Effects of acetic, malic, and citric acids on the large deformation behaviors of fish gelatin gels

This research was aimed to quantify the effects of acetic acid, malic acid, and citric acid (0, 0.5, 1.0, and 2.0 g/100 g H2 O) on the stress-strain responses of fish gelatin (FG) gels (2, 4, and 6.67 g/100 g H2 O) under uniaxial compression up to 68% of deformation. The first-order Ogden model fitted quite well for the compression responses of FG gels (R2 = 0.9909-0.9997). Protons from the acids played a key role on weakening the FG gel structures (gel rigidity, μ, decreased 11%-27%), as the μ values and pH values of FG gels were linearly correlated (R2 = 0.8240-0.9748), regardless of the acid type.
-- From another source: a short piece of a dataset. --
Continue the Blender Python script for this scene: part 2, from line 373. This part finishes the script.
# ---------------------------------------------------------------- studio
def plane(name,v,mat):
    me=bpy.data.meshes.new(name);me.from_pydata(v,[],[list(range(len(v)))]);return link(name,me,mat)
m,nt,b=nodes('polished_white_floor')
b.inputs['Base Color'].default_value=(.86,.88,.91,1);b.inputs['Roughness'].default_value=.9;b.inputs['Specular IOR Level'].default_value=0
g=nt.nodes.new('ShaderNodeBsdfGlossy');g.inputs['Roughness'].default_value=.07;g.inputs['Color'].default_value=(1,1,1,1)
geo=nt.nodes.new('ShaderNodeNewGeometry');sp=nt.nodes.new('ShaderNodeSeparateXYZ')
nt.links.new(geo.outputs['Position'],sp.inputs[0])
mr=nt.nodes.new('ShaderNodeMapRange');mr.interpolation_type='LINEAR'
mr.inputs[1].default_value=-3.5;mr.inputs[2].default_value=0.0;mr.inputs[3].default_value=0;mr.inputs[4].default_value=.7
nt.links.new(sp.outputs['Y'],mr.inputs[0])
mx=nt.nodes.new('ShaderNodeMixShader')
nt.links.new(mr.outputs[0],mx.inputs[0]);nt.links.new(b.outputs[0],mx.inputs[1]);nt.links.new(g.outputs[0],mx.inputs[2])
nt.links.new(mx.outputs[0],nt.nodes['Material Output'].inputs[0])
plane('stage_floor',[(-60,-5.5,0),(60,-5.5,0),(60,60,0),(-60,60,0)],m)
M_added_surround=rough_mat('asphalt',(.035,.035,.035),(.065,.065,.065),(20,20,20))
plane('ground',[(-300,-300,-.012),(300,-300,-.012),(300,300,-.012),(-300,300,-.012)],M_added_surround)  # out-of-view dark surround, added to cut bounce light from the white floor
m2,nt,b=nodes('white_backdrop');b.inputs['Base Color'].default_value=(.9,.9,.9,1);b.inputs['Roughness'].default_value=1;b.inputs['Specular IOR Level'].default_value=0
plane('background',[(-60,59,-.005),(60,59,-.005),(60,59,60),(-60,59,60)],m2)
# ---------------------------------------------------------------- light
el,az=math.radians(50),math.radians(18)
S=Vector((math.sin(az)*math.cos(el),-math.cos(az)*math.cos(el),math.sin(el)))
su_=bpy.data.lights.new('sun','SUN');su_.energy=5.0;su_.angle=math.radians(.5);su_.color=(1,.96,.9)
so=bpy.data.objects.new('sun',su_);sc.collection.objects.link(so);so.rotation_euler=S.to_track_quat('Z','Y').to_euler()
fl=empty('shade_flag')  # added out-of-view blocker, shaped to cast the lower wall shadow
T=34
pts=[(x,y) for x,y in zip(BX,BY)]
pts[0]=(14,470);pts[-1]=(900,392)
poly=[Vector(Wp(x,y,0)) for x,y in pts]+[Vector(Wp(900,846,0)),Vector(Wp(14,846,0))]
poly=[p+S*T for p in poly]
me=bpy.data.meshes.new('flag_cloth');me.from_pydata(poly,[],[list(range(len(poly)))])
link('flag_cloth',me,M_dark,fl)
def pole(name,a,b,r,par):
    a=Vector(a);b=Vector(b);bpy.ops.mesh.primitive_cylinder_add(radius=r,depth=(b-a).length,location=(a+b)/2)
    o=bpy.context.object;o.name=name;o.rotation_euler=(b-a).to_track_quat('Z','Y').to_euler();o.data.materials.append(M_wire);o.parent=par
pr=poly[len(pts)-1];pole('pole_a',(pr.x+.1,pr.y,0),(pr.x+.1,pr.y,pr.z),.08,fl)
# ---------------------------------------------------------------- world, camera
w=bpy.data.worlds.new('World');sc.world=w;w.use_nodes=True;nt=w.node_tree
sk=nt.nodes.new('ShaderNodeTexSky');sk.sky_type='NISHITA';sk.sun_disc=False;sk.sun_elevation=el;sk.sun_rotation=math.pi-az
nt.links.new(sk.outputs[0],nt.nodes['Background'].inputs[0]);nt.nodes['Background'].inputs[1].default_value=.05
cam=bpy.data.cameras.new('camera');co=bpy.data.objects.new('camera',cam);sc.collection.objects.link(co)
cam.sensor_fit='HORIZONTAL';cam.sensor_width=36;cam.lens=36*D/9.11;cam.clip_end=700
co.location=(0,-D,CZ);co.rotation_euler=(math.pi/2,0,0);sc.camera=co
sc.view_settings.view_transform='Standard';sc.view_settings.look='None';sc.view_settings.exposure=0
The addition of an acid also resulted in a significant increase (p < .002) in the strain hardening capacity (α) of gels with 2 g FG/100 g H2 O. Both μ and α values of FG gels with higher gelatin concentrations were less affected by an acid partly due to their stronger buffering effects. The μ and α values of FG gels as affected by acids could not be fully explained based upon the pH changes, implying that the effects of acetate, malate, and citrate ions on the gel structure could not be ignored.